Webster 1828 Edition


Pugnacious

PUGNA'CIOUS

,
Adj.
[L. pugnax, from pugna, a fight; from pugnus, the fist. See Pugil.]
Disposed to fight; inclined to fighting; quarrelsome; fighting.

Definition 2024


pugnacious

pugnacious

English

Adjective

pugnacious (comparative more pugnacious, superlative most pugnacious)

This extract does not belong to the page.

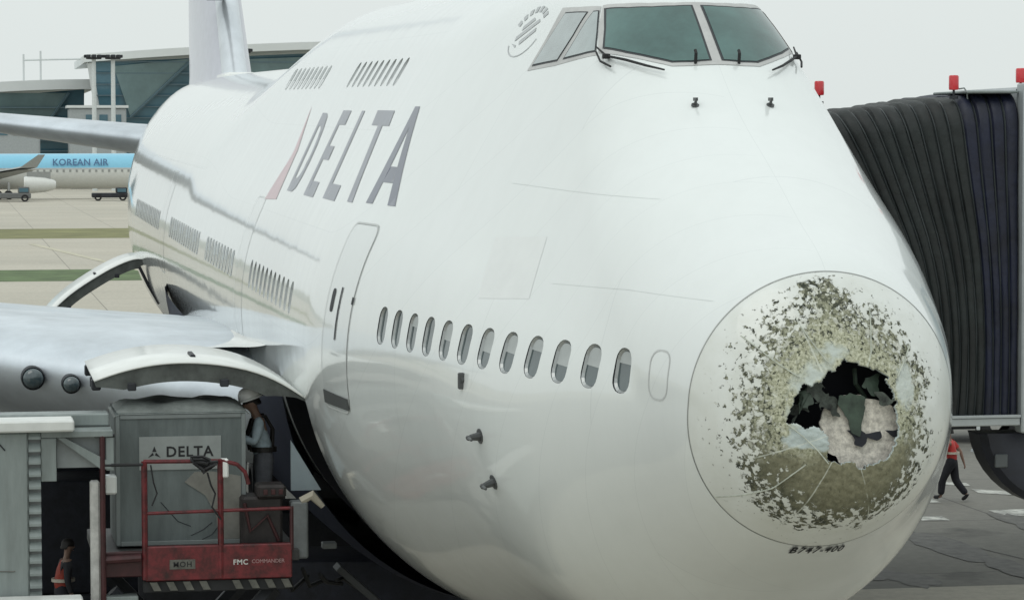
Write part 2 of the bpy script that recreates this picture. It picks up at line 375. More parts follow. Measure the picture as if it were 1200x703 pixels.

  1. Naturally aggressive or hostile; combative; belligerent; bellicose.
    • 1858, Anthony Trollope, Dr Thorne, ch. 3:
      Not that the doctor was a bully, or even pugnacious, in the usual sense of the word; he had no disposition to provoke a fight, no propense love of quarrelling.
    • 1904, Jack London, The Sea Wolf, ch. 15:
      As he made the demand he spat out a mouthful of blood and teeth and shoved his pugnacious face close to Oofty-Oofty.
    • 2003, Ken Follett, Hornet Flight, ISBN 9780451210746, pp. 249-250:
      In the face of bad news Churchill normally became even more pugnacious, always wanting to respond to defeat by going on the attack.
    • 2014 October 21, Oliver Brown, “Oscar Pistorius jailed for five years – sport afforded no protection against his tragic fallibilities: Bladerunner's punishment for killing Reeva Steenkamp is but a frippery when set against the burden that her bereft parents, June and Barry, must carry [print version: No room for sentimentality in this tragedy, 13 September 2014, p. S22]”, in The Daily Telegraph (Sport):
      [I]n the 575 days since [Oscar] Pistorius shot dead his girlfriend Reeva Steenkamp, there has been an unseemly scramble to construct revisionist histories, to identify evidence beneath that placid exterior of a pugnacious, hair-trigger personality.